Insurance industry representatives are offering their initial take on how the Financial Accounting Standards Board, Norwalk, Conn., should go about creating new accounting rules for insurance contracts.
The FASB recently asked for comment, due Nov. 16, to help it decide whether to work on an insurance policy accounting project on its own or with the International Accounting Standards Board, London.
Topics that FASB noted in its invitation include accounting for the time value of money and the ‘unbundling’ of insurance components from financing components in insurance contracts.
Additionally, FASB hopes for comment on use of cash flow accounting for both short-duration and long-duration contracts, rather than the unearned premium method for short-duration contracts and the lock-in method for long-duration contracts.

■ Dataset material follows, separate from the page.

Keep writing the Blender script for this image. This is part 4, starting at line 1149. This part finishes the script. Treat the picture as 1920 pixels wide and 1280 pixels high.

The Group of North American Insurance Enterprises supports the creation of an international standard for insurance contracts accounting and is “participating in the joint effort of the FASB and the IASB to converge standards, and this is an important part of that work,” said Jerry de St. Paer, executive chairman, GNAIE, and senior vice president-finance with American International Group, New York.
Among the points de St. Paer recently made during a presentation to the International Association of Insurance Supervisors, Basel, Switzerland, is that assigning value to an insurance liability, assuming it is the amount that an insurer would expect to pay to a third party to transfer rights and obligations, ignores the absence of efficient markets for most insurance liabilities.
Other points de St. Paer made during the presentation include:
–A question on how policyholder dividends are accounted for in ways that he said produce the “wrong value of future cash flows.”